Prior to being at Columbia, Strauss practiced commercial litigation at Patterson, Belknap, Webb & Tyler and Simpson, Thacher & Bartlett and clerked for the Hon. Emilio M. Garza of the U.S. Court of Appeals for the Fifth Circuit. She received her A.B. from Brown University and her J.D. from the University of Michigan Law School (where she served as an editor of the Michigan Law Review).

Julie Chi-hye Suk

Julie Chi-hye Suk comes from the Graduate Center of the City University of New York, where she served as dean for Master’s Programs and professor of sociology, political science, and liberal studies, and from Yale Law School, where she was a Florence Rogatz Visiting Professor of Law.

Suk is an interdisciplinary and comparative legal scholar, researching equality at the intersection of law, history, sociology, and politics in the United States and globally. She has authored dozens of articles and book chapters about comparative constitutional law; the procedural implementation of equality norms in the United States and Europe; gender quotas; and women, work, and family.

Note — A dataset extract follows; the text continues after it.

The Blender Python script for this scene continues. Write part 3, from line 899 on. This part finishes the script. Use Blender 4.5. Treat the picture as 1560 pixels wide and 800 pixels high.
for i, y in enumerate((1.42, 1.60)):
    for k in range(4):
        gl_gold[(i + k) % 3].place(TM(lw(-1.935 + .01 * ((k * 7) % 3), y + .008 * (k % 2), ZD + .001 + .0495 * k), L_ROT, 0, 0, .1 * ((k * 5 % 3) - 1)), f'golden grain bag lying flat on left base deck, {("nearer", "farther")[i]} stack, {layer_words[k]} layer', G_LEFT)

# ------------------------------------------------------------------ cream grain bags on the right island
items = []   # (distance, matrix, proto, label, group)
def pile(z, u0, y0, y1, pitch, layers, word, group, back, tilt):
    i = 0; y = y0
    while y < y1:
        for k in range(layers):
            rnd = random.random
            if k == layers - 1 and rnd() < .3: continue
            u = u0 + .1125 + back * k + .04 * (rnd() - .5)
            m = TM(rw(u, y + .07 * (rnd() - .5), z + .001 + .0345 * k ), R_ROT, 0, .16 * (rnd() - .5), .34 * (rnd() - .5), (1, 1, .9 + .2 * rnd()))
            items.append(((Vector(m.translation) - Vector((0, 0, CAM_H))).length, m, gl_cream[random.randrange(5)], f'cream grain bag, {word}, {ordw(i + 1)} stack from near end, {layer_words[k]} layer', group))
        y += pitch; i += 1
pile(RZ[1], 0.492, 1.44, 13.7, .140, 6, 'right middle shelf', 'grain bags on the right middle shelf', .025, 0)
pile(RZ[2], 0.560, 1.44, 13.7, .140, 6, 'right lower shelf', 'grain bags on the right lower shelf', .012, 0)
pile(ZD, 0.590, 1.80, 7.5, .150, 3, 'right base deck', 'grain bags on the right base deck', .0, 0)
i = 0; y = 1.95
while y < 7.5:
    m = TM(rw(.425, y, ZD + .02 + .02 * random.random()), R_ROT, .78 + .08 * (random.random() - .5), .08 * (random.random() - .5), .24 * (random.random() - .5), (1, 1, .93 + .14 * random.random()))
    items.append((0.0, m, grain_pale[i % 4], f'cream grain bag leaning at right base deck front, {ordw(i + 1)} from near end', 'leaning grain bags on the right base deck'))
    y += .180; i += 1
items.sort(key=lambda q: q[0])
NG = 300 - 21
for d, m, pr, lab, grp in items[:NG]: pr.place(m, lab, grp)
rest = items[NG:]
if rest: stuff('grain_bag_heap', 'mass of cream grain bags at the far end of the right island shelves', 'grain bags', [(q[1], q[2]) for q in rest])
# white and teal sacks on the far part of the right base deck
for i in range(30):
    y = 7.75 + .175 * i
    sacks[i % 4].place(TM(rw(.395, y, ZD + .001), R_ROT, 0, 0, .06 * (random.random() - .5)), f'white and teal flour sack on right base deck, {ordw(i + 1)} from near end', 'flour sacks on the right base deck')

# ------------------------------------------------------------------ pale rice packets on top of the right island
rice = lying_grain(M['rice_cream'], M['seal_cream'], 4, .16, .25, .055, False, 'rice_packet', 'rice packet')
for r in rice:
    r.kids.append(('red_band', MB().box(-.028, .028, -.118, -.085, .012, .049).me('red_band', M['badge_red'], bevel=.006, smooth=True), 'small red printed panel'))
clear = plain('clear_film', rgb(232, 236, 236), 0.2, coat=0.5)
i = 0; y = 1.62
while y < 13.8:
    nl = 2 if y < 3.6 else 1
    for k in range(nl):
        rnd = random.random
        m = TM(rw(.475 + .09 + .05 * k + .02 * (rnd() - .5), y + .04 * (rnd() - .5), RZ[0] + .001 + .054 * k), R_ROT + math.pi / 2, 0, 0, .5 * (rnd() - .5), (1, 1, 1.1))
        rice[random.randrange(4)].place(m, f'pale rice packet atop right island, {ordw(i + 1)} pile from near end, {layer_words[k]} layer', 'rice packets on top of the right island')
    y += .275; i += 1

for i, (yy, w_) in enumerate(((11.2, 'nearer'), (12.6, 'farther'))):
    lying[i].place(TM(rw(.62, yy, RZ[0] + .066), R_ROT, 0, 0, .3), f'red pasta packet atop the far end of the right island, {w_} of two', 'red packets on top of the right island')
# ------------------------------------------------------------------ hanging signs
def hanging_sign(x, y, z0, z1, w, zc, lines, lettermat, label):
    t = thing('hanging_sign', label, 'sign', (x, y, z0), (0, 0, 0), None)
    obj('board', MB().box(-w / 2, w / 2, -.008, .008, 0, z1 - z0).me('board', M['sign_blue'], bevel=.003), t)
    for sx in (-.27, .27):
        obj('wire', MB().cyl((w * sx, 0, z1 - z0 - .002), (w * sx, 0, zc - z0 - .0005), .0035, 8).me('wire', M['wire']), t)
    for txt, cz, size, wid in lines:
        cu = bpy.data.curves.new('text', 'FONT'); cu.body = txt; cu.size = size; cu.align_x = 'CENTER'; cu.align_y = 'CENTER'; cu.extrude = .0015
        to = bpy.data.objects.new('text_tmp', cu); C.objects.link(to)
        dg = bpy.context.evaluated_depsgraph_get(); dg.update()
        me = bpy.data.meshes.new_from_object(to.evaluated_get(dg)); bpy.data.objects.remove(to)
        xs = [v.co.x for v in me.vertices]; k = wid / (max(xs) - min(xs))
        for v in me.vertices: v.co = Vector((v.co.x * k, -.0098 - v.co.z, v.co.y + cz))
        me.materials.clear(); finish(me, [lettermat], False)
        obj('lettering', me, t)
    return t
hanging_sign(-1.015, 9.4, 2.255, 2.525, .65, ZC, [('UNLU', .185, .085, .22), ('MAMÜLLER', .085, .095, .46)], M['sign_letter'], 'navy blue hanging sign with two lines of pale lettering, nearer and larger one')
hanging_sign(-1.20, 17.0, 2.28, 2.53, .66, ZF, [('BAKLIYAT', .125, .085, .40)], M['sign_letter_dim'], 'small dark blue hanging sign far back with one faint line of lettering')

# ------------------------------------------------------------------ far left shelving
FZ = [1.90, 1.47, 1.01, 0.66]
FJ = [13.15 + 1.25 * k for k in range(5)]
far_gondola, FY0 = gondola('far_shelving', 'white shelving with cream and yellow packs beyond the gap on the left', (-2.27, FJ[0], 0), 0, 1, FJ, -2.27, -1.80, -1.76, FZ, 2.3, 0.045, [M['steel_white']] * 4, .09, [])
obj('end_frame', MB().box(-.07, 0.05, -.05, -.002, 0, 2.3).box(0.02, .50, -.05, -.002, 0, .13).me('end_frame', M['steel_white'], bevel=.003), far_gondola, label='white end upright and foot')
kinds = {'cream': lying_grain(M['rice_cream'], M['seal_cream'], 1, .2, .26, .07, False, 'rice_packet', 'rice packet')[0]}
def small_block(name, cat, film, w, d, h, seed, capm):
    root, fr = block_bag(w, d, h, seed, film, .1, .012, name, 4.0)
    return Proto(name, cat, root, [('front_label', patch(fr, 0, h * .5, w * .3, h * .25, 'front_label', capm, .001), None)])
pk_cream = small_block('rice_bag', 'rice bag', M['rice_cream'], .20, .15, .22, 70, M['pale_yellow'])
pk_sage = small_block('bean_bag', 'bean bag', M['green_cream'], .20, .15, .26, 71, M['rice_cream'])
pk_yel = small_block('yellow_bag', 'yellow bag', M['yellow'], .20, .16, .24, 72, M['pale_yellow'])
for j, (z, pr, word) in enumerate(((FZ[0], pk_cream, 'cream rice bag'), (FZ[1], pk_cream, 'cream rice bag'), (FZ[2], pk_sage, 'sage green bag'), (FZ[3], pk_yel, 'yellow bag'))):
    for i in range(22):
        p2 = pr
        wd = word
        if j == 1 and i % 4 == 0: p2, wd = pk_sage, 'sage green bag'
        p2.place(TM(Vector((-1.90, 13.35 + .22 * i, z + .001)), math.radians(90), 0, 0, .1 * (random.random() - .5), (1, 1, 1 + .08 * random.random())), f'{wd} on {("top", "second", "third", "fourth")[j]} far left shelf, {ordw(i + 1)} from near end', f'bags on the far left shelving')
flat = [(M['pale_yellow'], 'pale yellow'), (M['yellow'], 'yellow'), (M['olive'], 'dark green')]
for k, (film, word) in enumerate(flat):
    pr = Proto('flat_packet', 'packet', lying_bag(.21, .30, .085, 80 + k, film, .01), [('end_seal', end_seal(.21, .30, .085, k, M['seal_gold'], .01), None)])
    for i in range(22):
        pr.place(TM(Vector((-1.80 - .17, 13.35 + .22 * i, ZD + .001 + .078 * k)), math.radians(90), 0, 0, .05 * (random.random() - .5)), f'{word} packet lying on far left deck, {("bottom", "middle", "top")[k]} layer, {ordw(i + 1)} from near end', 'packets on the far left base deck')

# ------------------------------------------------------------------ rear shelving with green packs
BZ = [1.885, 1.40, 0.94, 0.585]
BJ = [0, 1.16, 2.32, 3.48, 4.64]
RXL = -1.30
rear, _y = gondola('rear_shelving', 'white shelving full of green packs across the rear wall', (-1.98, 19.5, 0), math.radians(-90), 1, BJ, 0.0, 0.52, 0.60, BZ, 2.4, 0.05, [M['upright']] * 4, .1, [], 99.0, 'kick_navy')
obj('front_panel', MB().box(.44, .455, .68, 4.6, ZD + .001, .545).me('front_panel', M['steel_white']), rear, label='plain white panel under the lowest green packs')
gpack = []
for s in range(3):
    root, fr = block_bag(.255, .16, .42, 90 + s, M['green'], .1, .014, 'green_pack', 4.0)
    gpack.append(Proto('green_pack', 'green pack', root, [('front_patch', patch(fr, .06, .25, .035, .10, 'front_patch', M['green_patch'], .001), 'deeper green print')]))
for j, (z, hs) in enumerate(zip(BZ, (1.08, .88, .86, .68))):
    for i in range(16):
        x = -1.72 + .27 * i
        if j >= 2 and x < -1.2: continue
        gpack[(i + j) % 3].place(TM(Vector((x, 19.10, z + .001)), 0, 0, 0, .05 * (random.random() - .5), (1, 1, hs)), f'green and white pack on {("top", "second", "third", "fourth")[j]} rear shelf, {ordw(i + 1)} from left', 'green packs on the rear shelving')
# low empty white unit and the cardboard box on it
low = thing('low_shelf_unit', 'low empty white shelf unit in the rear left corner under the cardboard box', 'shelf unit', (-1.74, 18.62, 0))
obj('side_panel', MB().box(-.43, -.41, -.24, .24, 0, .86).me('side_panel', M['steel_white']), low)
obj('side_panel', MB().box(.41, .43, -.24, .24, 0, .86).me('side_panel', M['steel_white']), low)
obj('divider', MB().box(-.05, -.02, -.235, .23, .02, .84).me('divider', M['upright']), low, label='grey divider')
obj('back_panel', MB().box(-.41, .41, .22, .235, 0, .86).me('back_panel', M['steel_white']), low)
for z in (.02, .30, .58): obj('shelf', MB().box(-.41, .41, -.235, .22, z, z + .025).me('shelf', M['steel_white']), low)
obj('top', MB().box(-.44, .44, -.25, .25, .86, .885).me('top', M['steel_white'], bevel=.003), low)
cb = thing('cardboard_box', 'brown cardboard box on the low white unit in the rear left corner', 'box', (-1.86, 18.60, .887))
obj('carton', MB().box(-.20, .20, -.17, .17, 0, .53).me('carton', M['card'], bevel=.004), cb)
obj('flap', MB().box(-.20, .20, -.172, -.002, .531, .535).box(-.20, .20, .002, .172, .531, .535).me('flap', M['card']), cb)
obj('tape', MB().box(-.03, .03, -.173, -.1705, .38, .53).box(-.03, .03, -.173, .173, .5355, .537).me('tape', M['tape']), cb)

Her 2020 book, We the Women: The Unstoppable Mothers of the Equal Rights Amendment, is the first and only book to chronicle and assess the twenty-first century revival of the Equal Rights Amendment, culminating in Virginia’s ratification in 2020.

Prior to joining The CUNY Graduate Center, Suk was a law professor for 13 years at Cardozo Law School in New York, and taught as a visiting professor at the law schools at Harvard, Columbia, University of Chicago, and UCLA. She has also been a visiting fellow at the European University Institute in Florence and LUISS-Guido Carli in Rome. 

Suk received her doctorate in politics from Oxford University (where she held a Marshall Scholarship) and her J.D. from Yale Law School (where she studied on a Paul & Daisy Soros Fellowship for New Americans). Following law school, she clerked for the Honorable Harry T. Edwards of the U.S. Court of Appeals for the D.C. Circuit.